The builders hired by the Commonwealth Bank insurance arm, Comminsure, had left the house in a terrible condition.  Three times she had had to buy locks for the back door; each time they were removed when the builders were in there. Her house was vandalized. When she returned she brought with her a large bolt, and a power drill.
     She stood her ground. Painted, repaired, scraped the paint splattered all over the polished boards by the painters hired by the insurance company. Did what she could herself. Commuted for three years back to Sydney to work.
     But then, she damaged her back and legs from carrying books and papers.
     But then, her contract at the university was not renewed.
     There were many difficulties.
     She decided to start up a publishing house in the cottage to publish first her own books, novels and musico-literary studies, then if she as able to do that, those of others. She knew how to write, now she learnt how to design, layout, format using professional software and publish paperbacks, hardcover books and ebooks, and distribute these globally.  
     And she published her books, the first novel in the Australian Fugue series, The Antipode Room, and its mystery genre version Missing, and her book based on her PhD, The Writer’s Fugue. 

The Challenge

Yet she and PostMistress Press have faced and face now a very similar challenge and threat, as that faced by the postmistress who lived and worked here in the telegraph and post office 140 years ago.  The business costs more to run than it is making.

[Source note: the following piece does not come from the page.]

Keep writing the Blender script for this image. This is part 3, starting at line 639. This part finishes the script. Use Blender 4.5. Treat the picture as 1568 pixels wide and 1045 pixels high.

The threats are real. The challenge is to keep going.

The Journey

Yet since the beginning the anthology project has been a part of this journey into publishing. It has created a community online as all the authors and artists have been contacted and contributions solicited through social media (facebook) and email. They are former colleagues from university, peers from the literary art world, and former life as an art writer, friends and family.
The starting themes were those of satellite communication which could be used a metaphors, UFOs, aliens, spacecraft, telepathy and fugue, science fiction and speculative fiction. As all this was done via social media that too became a theme.
     Escape Artists emerged as a title, one night, in the making. It has been taken to by the authors and artists and resonates. It evokes escapology, reading, writing and publishing as a means to escape the privations and constraints and challenges, to bring meaning to the noisy hullaballoo of the world; the meaning bestowed by the individual writer, poet, and artists in their journeys. E-scape also connotes the new fuguescapes of electronic communication.

Altogether the journey of the anthology has been that of a book adventure in the making that echoes in inspiration and a strange parallel science fiction ghosting its origins in the place where there once was a telegraph and post office run by a postmistress.